Adzio Moes’ family was staying in Venice that summer because a doctor had (in typically olde thyme doctor fashion) prescribed sea breezes and play for Moes’ chronic lung issues.
Adair writes that Moes, who by all accounts was heterosexual, was often the centre of attention, and really milked it, even as a young boy. Mann may have first caught sight of the boy making a grand entrance into the dining room to show off a pair of new shoes he was particularly proud of. Later in life, Moes said he recalled that an “old man” stared at him wherever he went that summer in Venice.
Growing up at the time and in the place that he did, Moes lived a violent and eventful life. He was a sub-lieutenant in the Polish-Soviet War (a conflict that ran from 1919 to 1921), earning him a medal for valour under fire. In 1939, when the Nazis invaded Poland, Moes mobilized as a reserve officer and was captured and sent to a German prisoner of war camp for six years.
When the camp was liberated by the British in 1945 after the Second World War ended, he returned to Poland only to find that the newly installed communist government had confiscated all of his family’s businesses and wealth (a fate suffered by most of the rest of Poland’s wealthy as well), and outlawed his hereditary title of baron.
The impoverished but well-educated Moes had a series of jobs over the years following the war, including working as an interpreter at the Iranian Embassy in Warsaw. Moes and his wife lived in a small apartment until they had worked and saved enough to buy a small bungalow in 1954.

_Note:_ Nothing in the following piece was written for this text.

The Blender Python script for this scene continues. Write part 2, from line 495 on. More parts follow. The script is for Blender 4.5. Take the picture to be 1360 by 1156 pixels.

Life would gradually improve in Poland (though it would never again be like the good old days), but because of his aristocratic background he was under nearly constant surveillance by the communists for most of the rest of his life. They also repeatedly tried to persuade Moes to act as their spy at the embassy where he worked (being anti-communist, he refused).
Mann’s book, originally written in German, was published in many languages, including Polish, but Moes didn’t become aware of his contribution to the book until 1924. Moes’ cousin read it and noticed some parallels and brought it to Moes’ attention. Moes doesn’t seem to have cared much about it, probably too busy being rich and handsome and running the factories he’d taken over from his ailing father.
When Visconti’s film adaptation was released in 1971, Moes took a greater interest. Then in his 70s, he watched it while on a trip to Paris (the communists had relaxed travel restrictions a bit by then). He doesn’t seem to have minded being portrayed in the book and subsequent film, and the film’s release sparked a surge of nostalgic letter writing between Moes and old friends and relatives.
In the film, there’s a scene where there receptionist at the hotel says the name “Moes.” Suddenly, the world knew who the real Tadzio must have been, and German journalists visited Adzio Moes in Poland (and of course the communist party sent police cars to linger outside his small house for the duration of the visit).
Moes died in 1986 in Warsaw. A few years before he died, he planned to finally revisit Venice — to bring his life full-circle, in a sense. Unfortunately, he wasn’t able to make the trip. By some amazing coincidence, Venice was once again in the grip of a cholera scare.